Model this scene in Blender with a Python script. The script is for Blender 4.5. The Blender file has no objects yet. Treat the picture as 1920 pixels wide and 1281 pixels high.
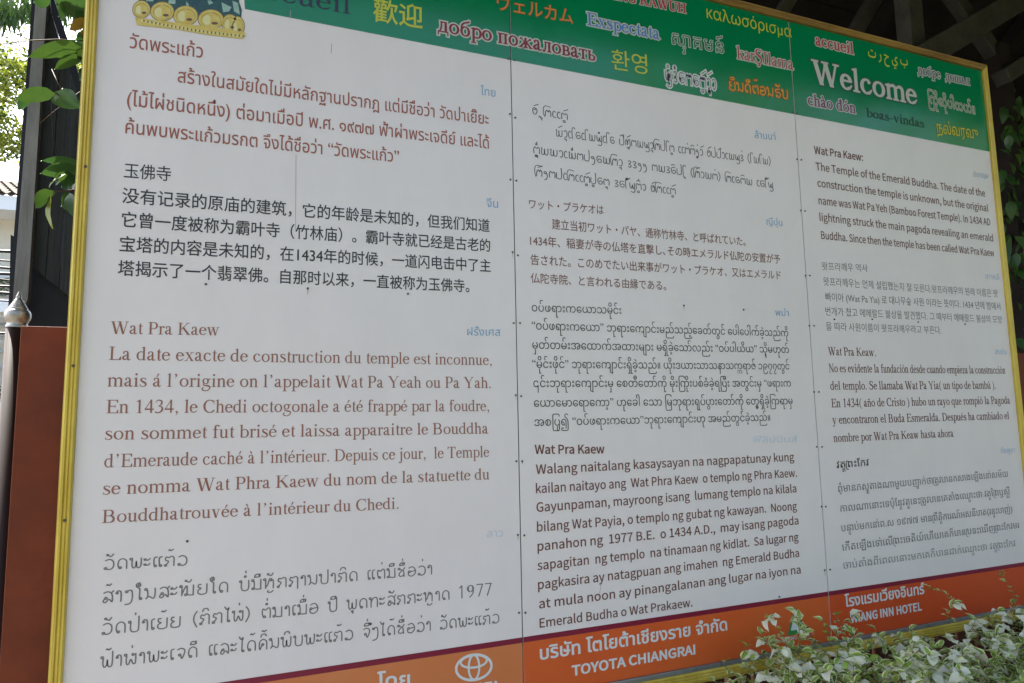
import bpy, math, random, re
from mathutils import Vector, Matrix, noise
from mathutils.geometry import tessellate_polygon, delaunay_2d_cdt
scene = bpy.context.scene
random.seed(7)
# ---------------------------------------------------------------- camera
F_PX = 1267.8
CAM_Z = 1.6
CAM = Vector((0.0, -2.0, CAM_Z))
def _dir(vx, vy): return Vector((vx-960, -(vy-640.5), -F_PX)).normalized()
_X = _dir(4139, 722); _Z = _dir(740, -10500); _Y = _Z.cross(_X).normalized(); _Z = _X.cross(_Y)
ROT = Matrix((_X, _Y, _Z))
cam_data = bpy.data.cameras.new('camera'); cam = bpy.data.objects.new('camera', cam_data)
scene.collection.objects.link(cam); scene.camera = cam
cam.matrix_world = Matrix.Translation(CAM) @ ROT.to_4x4()
cam_data.sensor_width = 36; cam_data.lens = F_PX/1920*36; cam_data.clip_start = .02; cam_data.clip_end = 800
# ---------------------------------------------------------------- daylight
SUN_EL, SUN_AZ = math.radians(52), math.radians(-38)      # azimuth from +Y (behind the board), negative to the left
world = bpy.data.worlds.new('World'); scene.world = world; world.use_nodes = True
nt = world.node_tree; bg = nt.nodes['Background']; sky = nt.nodes.new('ShaderNodeTexSky')
sky.sky_type = 'NISHITA'; sky.sun_disc = False; sky.sun_elevation = SUN_EL; sky.sun_rotation = SUN_AZ
sky.air_density = 1.0; sky.dust_density = 4.0; sky.ozone_density = 1.2
nt.links.new(sky.outputs[0], bg.inputs[0]); bg.inputs[1].default_value = 0.15
sun_d = bpy.data.lights.new('sun', 'SUN'); sun_d.energy = 3.5; sun_d.angle = math.radians(.53); sun_d.color = (1, .95, .86)
sun = bpy.data.objects.new('sun', sun_d); scene.collection.objects.link(sun)
sv = Vector((math.sin(SUN_AZ)*math.cos(SUN_EL), math.cos(SUN_AZ)*math.cos(SUN_EL), math.sin(SUN_EL)))
sun.rotation_euler = sv.to_track_quat('Z', 'Y').to_euler()
vs = scene.view_settings; vs.view_transform = 'Standard'; vs.look = 'None'; vs.gamma = 1; vs.use_curve_mapping = False
vs.exposure = 2.15

# ---------------------------------------------------------------- helpers
def at(px, py, Yt=2.0):
    """the point of the plane Y = Yt-2 seen at a pixel of the 1920 wide photograph"""
    r = ROT @ Vector((px-960, -(py-640.5), -F_PX))
    return CAM + r*(Yt/r.y)
def mesh(name, V, Fc, mats, parent=None, mi=None, smooth_=False):
    me = bpy.data.meshes.new(name); me.from_pydata([tuple(v) for v in V], [], Fc)
    for m in (mats if isinstance(mats, (list, tuple)) else [mats]): me.materials.append(m)
    if mi: me.polygons.foreach_set('material_index', mi)
    if smooth_: me.polygons.foreach_set('use_smooth', [True]*len(me.polygons))
    me.update()
    o = bpy.data.objects.new(name, me); scene.collection.objects.link(o); o.parent = parent
    return o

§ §

:: Exercise objective ::
Print out the material word for word, omitting the pictures.

:: Answer for this exercise ::
Model this scene in Blender with a Python script. The script is for Blender 4.5. The Blender file has no objects yet. Treat the picture as 1920 pixels wide and 1281 pixels high.
import bpy, math, random, re
from mathutils import Vector, Matrix, noise
from mathutils.geometry import tessellate_polygon, delaunay_2d_cdt
scene = bpy.context.scene
random.seed(7)
# ---------------------------------------------------------------- camera
F_PX = 1267.8
CAM_Z = 1.6
CAM = Vector((0.0, -2.0, CAM_Z))
def _dir(vx, vy): return Vector((vx-960, -(vy-640.5), -F_PX)).normalized()
_X = _dir(4139, 722); _Z = _dir(740, -10500); _Y = _Z.cross(_X).normalized(); _Z = _X.cross(_Y)
ROT = Matrix((_X, _Y, _Z))
cam_data = bpy.data.cameras.new('camera'); cam = bpy.data.objects.new('camera', cam_data)
scene.collection.objects.link(cam); scene.camera = cam
cam.matrix_world = Matrix.Translation(CAM) @ ROT.to_4x4()
cam_data.sensor_width = 36; cam_data.lens = F_PX/1920*36; cam_data.clip_start = .02; cam_data.clip_end = 800
# ---------------------------------------------------------------- daylight
SUN_EL, SUN_AZ = math.radians(52), math.radians(-38)      # azimuth from +Y (behind the board), negative to the left
world = bpy.data.worlds.new('World'); scene.world = world; world.use_nodes = True
nt = world.node_tree; bg = nt.nodes['Background']; sky = nt.nodes.new('ShaderNodeTexSky')
sky.sky_type = 'NISHITA'; sky.sun_disc = False; sky.sun_elevation = SUN_EL; sky.sun_rotation = SUN_AZ
sky.air_density = 1.0; sky.dust_density = 4.0; sky.ozone_density = 1.2
nt.links.new(sky.outputs[0], bg.inputs[0]); bg.inputs[1].default_value = 0.15
sun_d = bpy.data.lights.new('sun', 'SUN'); sun_d.energy = 3.5; sun_d.angle = math.radians(.53); sun_d.color = (1, .95, .86)
sun = bpy.data.objects.new('sun', sun_d); scene.collection.objects.link(sun)
sv = Vector((math.sin(SUN_AZ)*math.cos(SUN_EL), math.cos(SUN_AZ)*math.cos(SUN_EL), math.sin(SUN_EL)))
sun.rotation_euler = sv.to_track_quat('Z', 'Y').to_euler()
vs = scene.view_settings; vs.view_transform = 'Standard'; vs.look = 'None'; vs.gamma = 1; vs.use_curve_mapping = False
vs.exposure = 2.15

# ---------------------------------------------------------------- helpers
def at(px, py, Yt=2.0):
    """the point of the plane Y = Yt-2 seen at a pixel of the 1920 wide photograph"""
    r = ROT @ Vector((px-960, -(py-640.5), -F_PX))
    return CAM + r*(Yt/r.y)
def mesh(name, V, Fc, mats, parent=None, mi=None, smooth_=False):
    me = bpy.data.meshes.new(name); me.from_pydata([tuple(v) for v in V], [], Fc)
    for m in (mats if isinstance(mats, (list, tuple)) else [mats]): me.materials.append(m)
    if mi: me.polygons.foreach_set('material_index', mi)
    if smooth_: me.polygons.foreach_set('use_smooth', [True]*len(me.polygons))
    me.update()
    o = bpy.data.objects.new(name, me); scene.collection.objects.link(o); o.parent = parent
    return o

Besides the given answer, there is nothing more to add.